Two 0→1 Product Bets

First: Account Tokens — the bank-account analog to what card tokens became for cards. Keeps underlying bank info safe and compresses the Account Verification lifecycle, packaged to sell alongside the existing AV product without cannibalizing it. A reinvention of the $25M wedge rather than a replacement.

Second: Subscription & Bill Tracker (SBT) — I championed a hypothesis: combine Yodlee's enriched transaction data with a partnership with Bill Shark (a negotiation service) to build a white-label "Subscription & Bill Tracker" for banks.

  1. Lean Execution

    To move fast within a corporate structure, I adopted a "frugal and fluid" (Kanban-style) approach. I selected a nimble "tiger team" (1 PM, 1 Architect, 2 Designers, 2-3 Engineers) to build a working prototype rather than getting bogged down in documentation.

  2. Pivot Based on Feedback

    Early feedback from major clients like Bank of America indicated that a redirected "hosted" experience would hurt conversion. We pivoted immediately to build an Embedded UX design, allowing banks to keep consumers native in their apps.

  3. The Product

    We delivered a turn-key solution offering three distinct value propositions:

🔗
Self-Cancel
Direct links for consumers to cancel subscriptions on their own
🤝
Concierge Cancel
White-glove cancellation service via Bill Shark partnership
💰
Concierge Negotiate
Bill negotiation to reduce monthly costs for consumers
Yodlee Subscription & Bill Tracker — Product Overview

Orchestrating the Matrix

Building the software was only half the battle. Bringing a new product to market in a regulated public company required navigating complex organizational layers:

  1. Legal & Compliance

    I led the negotiation of partnership contracts and data governance reviews to ensure the product met the strict compliance standards of Tier 1 banks.

  2. GTM Alignment

    I aligned Sales, Marketing, and Support teams around a new pricing model and "savings calculator" value proposition, ensuring the field was ready to sell a consumer-centric product to enterprise buyers.

From Concept to Contract

Despite a major corporate restructuring that eliminated multiple teams, both 0→1 initiatives survived due to their strong business case and client traction.

5–8%
Gross Revenue Increase
$200M
Mature Book Reinvented
25%
Projected Consumer Bill Savings

Revenue Impact: Together, Account Tokens and SBT drove a 5–8% gross revenue increase on the mature $200M book — meaningful lift, and a rebuilt case for Yodlee continuing to matter inside Envestnet.

Client Traction: SBT advanced to active deployment discussions with Bank of America Diamond customers, Navy Federal Credit Union, and several smaller banks.

Consumer Value: Pilot data showed projected savings of up to 25% on monthly bills.
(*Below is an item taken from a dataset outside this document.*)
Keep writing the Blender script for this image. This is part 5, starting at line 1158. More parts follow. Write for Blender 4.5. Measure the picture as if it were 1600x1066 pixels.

Strategic Context: Envestnet later slowed under increasing investor pressure, with large RIFs across the org. Yodlee transitioned from public-company division to private PE-owned business. The 0→1 work stayed shipped; the strategic context around it shifted.

You don't kill a $25M wedge — you reinvent it with a second product alongside it, and you find the next curve before the current one flattens. The hardest part is convincing a mature org it still has room to innovate. The 5–8% is what you hand back when someone asks whether it was worth trying.